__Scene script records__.
◇ ◇ ◇ ◇

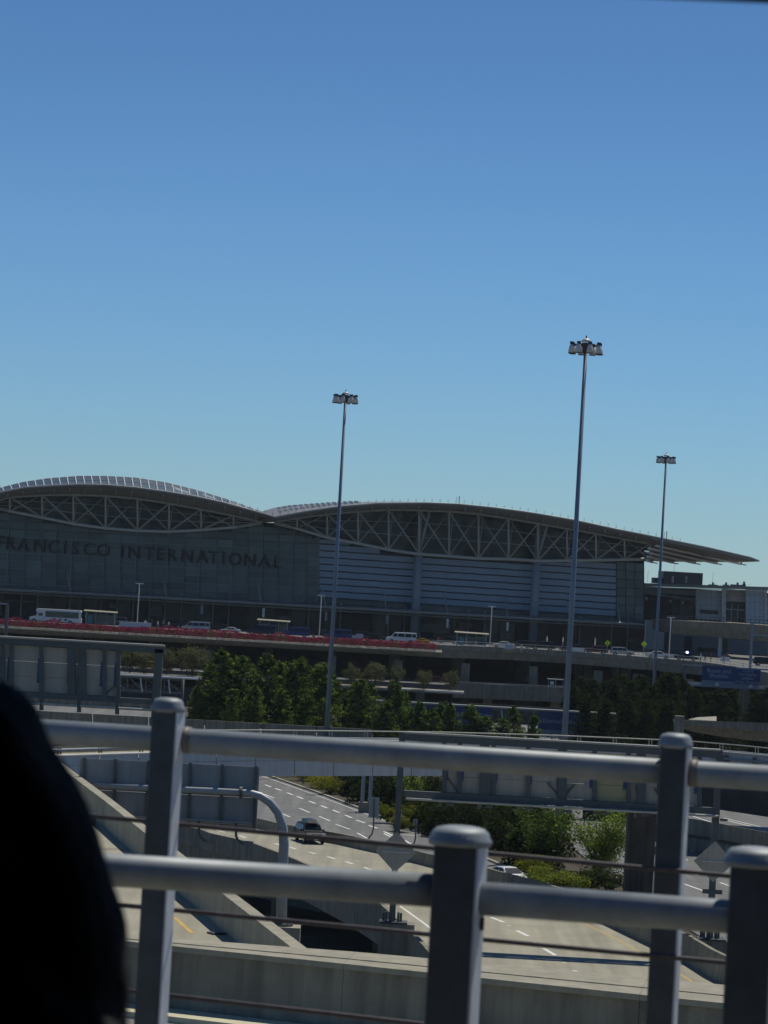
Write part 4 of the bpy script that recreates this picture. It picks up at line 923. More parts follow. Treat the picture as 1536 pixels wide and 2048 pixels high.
for x_ in (10, 84, 159, 235):
    b = MB(); b.beam(ept(x_, 10.5, -.2), ept(x_, 11.5, -.3), .3, .3); b.build('bracket', gantry_steel, t)
er = [-90, -30, 4, 22, 82, 142, 164, 208, 236]
for i, (a, c) in enumerate(zip(er, er[1:])):
    for k in range(3):
        h0 = 6.66 + k*1.17; b = MB(); b.prism([ept(a+.6, h0+.015, .52), ept(c-.6, h0+.015, .52), ept(c-.6, h0+.015, .6), ept(a+.6, h0+.015, .6)], [ept(a+.6, h0+1.155, .52), ept(c-.6, h0+1.155, .52), ept(c-.6, h0+1.155, .6), ept(a+.6, h0+1.155, .6)])
        b.build('sign_back_panel', sign_back, t)
for x_ in er:
    b = MB(); b.beam(ept(x_, 6.5, .3), ept(x_, 10.3, .3), .6 if x_ in (142, 164) else .3, .3); b.build('upright', gantry_steel, t)
    b = MB(); b.box(ept(x_-6, 8.5, .49), .22, .03, 1.9); b.build('blue_edge', blue_streak, t)
b = MB(); b.beam(ept(205, 10.2, .4), ept(232, 9.2, .4), .12); b.build('knee_brace', gantry_steel, t)
for x_ in (318, -118):
    p = ept(x_, 6.3, .25); b = MB(); b.beam((p.x, p.y, 0), (p.x, p.y, p.z), .62, .5); b.build('post', gantry_steel, t)
# G (front view, blue signs)
def blue_sign(t, Y, x0, x1, Ht, Hb, txt, size, white_strip=.0, lines=None):
    b = MB(); ss = bpy.data.objects.new('sign', None); C.objects.link(ss); ss.parent = t; LOC[ss] = LOC[t]
    a, c = at(x0, Y, Ht), at(x1, Y, Hb)
    b.box(((a.x+c.x)/2, Y, (a.z+c.z)/2), c.x-a.x, .12, a.z-c.z); b.build('sign_panel', sign_blue, ss)
    for i, (s_, zf, sz) in enumerate(txt):
        me = text_mesh(s_, sz, .01); me.materials.append(sign_white)
        inst('lettering', me, ss, ((a.x+c.x)/2, Y-.08, c.z + (a.z-c.z)*zf), (R(90), 0, 0))
    if white_strip:
        b = MB(); b.box(((a.x+c.x)/2, Y+.01, c.z-white_strip/2-.004), c.x-a.x, .12, white_strip); b.build('lower_band', mat('sign_grey', (.25, .28, .32), .6), ss)
GY = 450
t = thing('sign_gantry', 'far gantry behind trees with blue Departing Flights and Hourly Parking signs', 'sign gantry', at(1225, GY, 26))
gantry_frame(t, GY, 700, 1235, 18.4, 21.8, .5, 12, gantry_steel, (700, 1230), 0)
b = MB(); b.tube([at(700, GY-.3, 18.1), at(1235, GY-.3, 18.1)], .16, 8); b.build('edge_strip', white_steel, t)
b = MB(); b.tube([at(700, GY-1.0, 22.0), at(1235, GY-1.0, 22.0)], .16, 8); b.build('walkway', white_steel, t)
blue_sign(t, GY-.4, 757, 812, 18.5, 21.0, [], 1, .5)
blue_sign(t, GY-.4, 815, 900, 18.5, 21.0, [('Arriving Flights', .5, .95), ('Baggage Claim', .15, .6)], 1, .5)
blue_sign(t, GY-.4, 912, 983, 18.3, 21.0, [('Departing Flights', .5, .82), ('Ticketing/Check-in', .2, .55)], 1, .6)
blue_sign(t, GY-.4, 1077, 1138, 18.4, 21.0, [('McDonnell Rd', .4, .95)], 1, .6)
blue_sign(t, GY-.4, 1139, 1196, 18.35, 21.0, [('Hourly Parking', .4, .85)], 1, .6)
for x_ in (1003, 1067, 1200): b = MB(); b.beam(at(x_, GY-.5, 18.4), at(x_+5, GY-.5, 21.6), .16); b.build('lit_strut', lamp_white, t)
for x_ in (858, 960, 1111, 1170): b = MB(); b.box(at(x_, GY-1.3, 21.8), .9, .5, .5); b.build('sign_light', lamp_white, t)
# J (left truss)
t = thing('sign_gantry', 'bare truss gantry seen through the open end of the left sign gantry', 'sign gantry', at(410, 480, 26))
gantry_frame(t, 480, 180, 365, 17.75, 20.0, .5, 5, gantry_steel, (366,), 0, chord=.35)
b = MB(); b.tube([at(180, 479.7, 17.45), at(407, 479.7, 17.45)], .16, 8); b.build('edge_strip', lamp_white, t)
for x_ in (281, 337): b = MB(); b.beam(at(x_, 479.4, 17.8), at(x_+3, 479.4, 20), .2); b.build('lit_strut', lamp_white, t)
# H (right)
HY = 500
t = thing('sign_gantry', 'right overhead gantry with the blue Buses and Shuttles sign', 'sign gantry', at(1372, HY, 26))
b = MB(); b.beam(at(1365, HY, 11.35), at(1700, HY, 11.35), .3, .25); b.build('top_chord', column_m, t)
b = MB(); b.beam(at(1376, HY-.6, 14.55), at(1700, HY-.6, 14.55), .9, .35); b.build('walkway', column_m, t)
b = MB(); b.beam(at(1376, HY, 14.2), at(1700, HY, 14.2), .3, .25); b.build('bottom_chord', column_m, t)
p = at(1370, HY, 11.3); b = MB(); b.tube([(p.x, p.y, 0), (p.x, p.y, p.z)], .24, 10); b.build('post', gantry_steel, t)
blue_sign(t, HY-.3, 1405, 1470.5, 11.2, 13.65, [('Buses and', .55, 1.0), ('Shuttles', .22, 1.0)], 1, .8)
blue_sign(t, HY-.35, 1471.5, 1520, 11.45, 13.95, [('Terminal', .82, .5), ('Intl Flights', .56, .72), ('JetBlue', .3, .72), ('Virgin America', .05, .68)], 1, .6)
for x_, hh in ((1434, 14.35), (1502, 14.4)): b = MB(); b.tube([at(x_-4, HY-1.2, hh), at(x_, HY-1.2, hh-.2), at(x_+4, HY-1.2, hh)], [.15, .35, .15], 10); b.build('sign_light', lamp_white, t)
b = MB(); b.box(at(1530, 525, 13.4), 3, .3, 1.0); b.build('lit_plate', lamp_white, t)
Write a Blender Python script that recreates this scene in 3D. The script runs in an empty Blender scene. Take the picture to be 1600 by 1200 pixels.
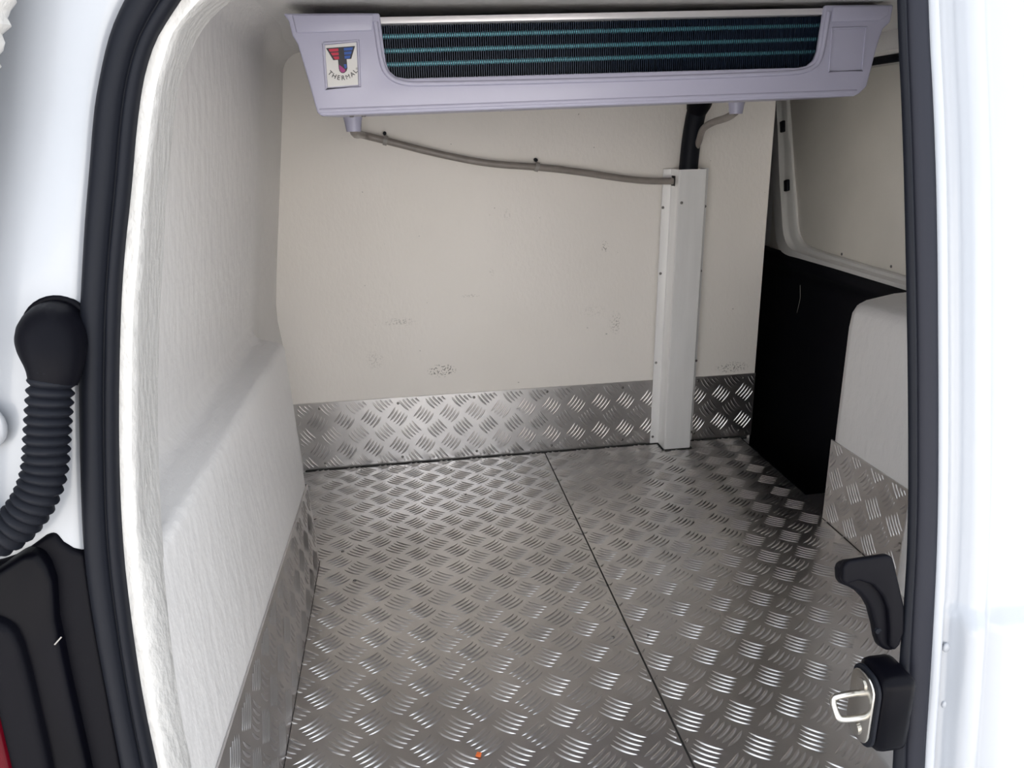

◇ ◇ ◇ ◇

__Instructions for the task__. Give every record again exactly, apart from the pictures, which stay out.

__Task output__.
Write part 4 of the bpy script that recreates this picture. It picks up at line 923. More parts follow. Treat the picture as 1536 pixels wide and 2048 pixels high.
for x_ in (10, 84, 159, 235):
    b = MB(); b.beam(ept(x_, 10.5, -.2), ept(x_, 11.5, -.3), .3, .3); b.build('bracket', gantry_steel, t)
er = [-90, -30, 4, 22, 82, 142, 164, 208, 236]
for i, (a, c) in enumerate(zip(er, er[1:])):
    for k in range(3):
        h0 = 6.66 + k*1.17; b = MB(); b.prism([ept(a+.6, h0+.015, .52), ept(c-.6, h0+.015, .52), ept(c-.6, h0+.015, .6), ept(a+.6, h0+.015, .6)], [ept(a+.6, h0+1.155, .52), ept(c-.6, h0+1.155, .52), ept(c-.6, h0+1.155, .6), ept(a+.6, h0+1.155, .6)])
        b.build('sign_back_panel', sign_back, t)
for x_ in er:
    b = MB(); b.beam(ept(x_, 6.5, .3), ept(x_, 10.3, .3), .6 if x_ in (142, 164) else .3, .3); b.build('upright', gantry_steel, t)
    b = MB(); b.box(ept(x_-6, 8.5, .49), .22, .03, 1.9); b.build('blue_edge', blue_streak, t)
b = MB(); b.beam(ept(205, 10.2, .4), ept(232, 9.2, .4), .12); b.build('knee_brace', gantry_steel, t)
for x_ in (318, -118):
    p = ept(x_, 6.3, .25); b = MB(); b.beam((p.x, p.y, 0), (p.x, p.y, p.z), .62, .5); b.build('post', gantry_steel, t)
# G (front view, blue signs)
def blue_sign(t, Y, x0, x1, Ht, Hb, txt, size, white_strip=.0, lines=None):
    b = MB(); ss = bpy.data.objects.new('sign', None); C.objects.link(ss); ss.parent = t; LOC[ss] = LOC[t]
    a, c = at(x0, Y, Ht), at(x1, Y, Hb)
    b.box(((a.x+c.x)/2, Y, (a.z+c.z)/2), c.x-a.x, .12, a.z-c.z); b.build('sign_panel', sign_blue, ss)
    for i, (s_, zf, sz) in enumerate(txt):
        me = text_mesh(s_, sz, .01); me.materials.append(sign_white)
        inst('lettering', me, ss, ((a.x+c.x)/2, Y-.08, c.z + (a.z-c.z)*zf), (R(90), 0, 0))
    if white_strip:
        b = MB(); b.box(((a.x+c.x)/2, Y+.01, c.z-white_strip/2-.004), c.x-a.x, .12, white_strip); b.build('lower_band', mat('sign_grey', (.25, .28, .32), .6), ss)
GY = 450
t = thing('sign_gantry', 'far gantry behind trees with blue Departing Flights and Hourly Parking signs', 'sign gantry', at(1225, GY, 26))
gantry_frame(t, GY, 700, 1235, 18.4, 21.8, .5, 12, gantry_steel, (700, 1230), 0)
b = MB(); b.tube([at(700, GY-.3, 18.1), at(1235, GY-.3, 18.1)], .16, 8); b.build('edge_strip', white_steel, t)
b = MB(); b.tube([at(700, GY-1.0, 22.0), at(1235, GY-1.0, 22.0)], .16, 8); b.build('walkway', white_steel, t)
blue_sign(t, GY-.4, 757, 812, 18.5, 21.0, [], 1, .5)
blue_sign(t, GY-.4, 815, 900, 18.5, 21.0, [('Arriving Flights', .5, .95), ('Baggage Claim', .15, .6)], 1, .5)
blue_sign(t, GY-.4, 912, 983, 18.3, 21.0, [('Departing Flights', .5, .82), ('Ticketing/Check-in', .2, .55)], 1, .6)
blue_sign(t, GY-.4, 1077, 1138, 18.4, 21.0, [('McDonnell Rd', .4, .95)], 1, .6)
blue_sign(t, GY-.4, 1139, 1196, 18.35, 21.0, [('Hourly Parking', .4, .85)], 1, .6)
for x_ in (1003, 1067, 1200): b = MB(); b.beam(at(x_, GY-.5, 18.4), at(x_+5, GY-.5, 21.6), .16); b.build('lit_strut', lamp_white, t)
for x_ in (858, 960, 1111, 1170): b = MB(); b.box(at(x_, GY-1.3, 21.8), .9, .5, .5); b.build('sign_light', lamp_white, t)
# J (left truss)
t = thing('sign_gantry', 'bare truss gantry seen through the open end of the left sign gantry', 'sign gantry', at(410, 480, 26))
gantry_frame(t, 480, 180, 365, 17.75, 20.0, .5, 5, gantry_steel, (366,), 0, chord=.35)
b = MB(); b.tube([at(180, 479.7, 17.45), at(407, 479.7, 17.45)], .16, 8); b.build('edge_strip', lamp_white, t)
for x_ in (281, 337): b = MB(); b.beam(at(x_, 479.4, 17.8), at(x_+3, 479.4, 20), .2); b.build('lit_strut', lamp_white, t)
# H (right)
HY = 500
t = thing('sign_gantry', 'right overhead gantry with the blue Buses and Shuttles sign', 'sign gantry', at(1372, HY, 26))
b = MB(); b.beam(at(1365, HY, 11.35), at(1700, HY, 11.35), .3, .25); b.build('top_chord', column_m, t)
b = MB(); b.beam(at(1376, HY-.6, 14.55), at(1700, HY-.6, 14.55), .9, .35); b.build('walkway', column_m, t)
b = MB(); b.beam(at(1376, HY, 14.2), at(1700, HY, 14.2), .3, .25); b.build('bottom_chord', column_m, t)
p = at(1370, HY, 11.3); b = MB(); b.tube([(p.x, p.y, 0), (p.x, p.y, p.z)], .24, 10); b.build('post', gantry_steel, t)
blue_sign(t, HY-.3, 1405, 1470.5, 11.2, 13.65, [('Buses and', .55, 1.0), ('Shuttles', .22, 1.0)], 1, .8)
blue_sign(t, HY-.35, 1471.5, 1520, 11.45, 13.95, [('Terminal', .82, .5), ('Intl Flights', .56, .72), ('JetBlue', .3, .72), ('Virgin America', .05, .68)], 1, .6)
for x_, hh in ((1434, 14.35), (1502, 14.4)): b = MB(); b.tube([at(x_-4, HY-1.2, hh), at(x_, HY-1.2, hh-.2), at(x_+4, HY-1.2, hh)], [.15, .35, .15], 10); b.build('sign_light', lamp_white, t)
b = MB(); b.box(at(1530, 525, 13.4), 3, .3, 1.0); b.build('lit_plate', lamp_white, t)
Write a Blender Python script that recreates this scene in 3D. The script runs in an empty Blender scene. Take the picture to be 1600 by 1200 pixels.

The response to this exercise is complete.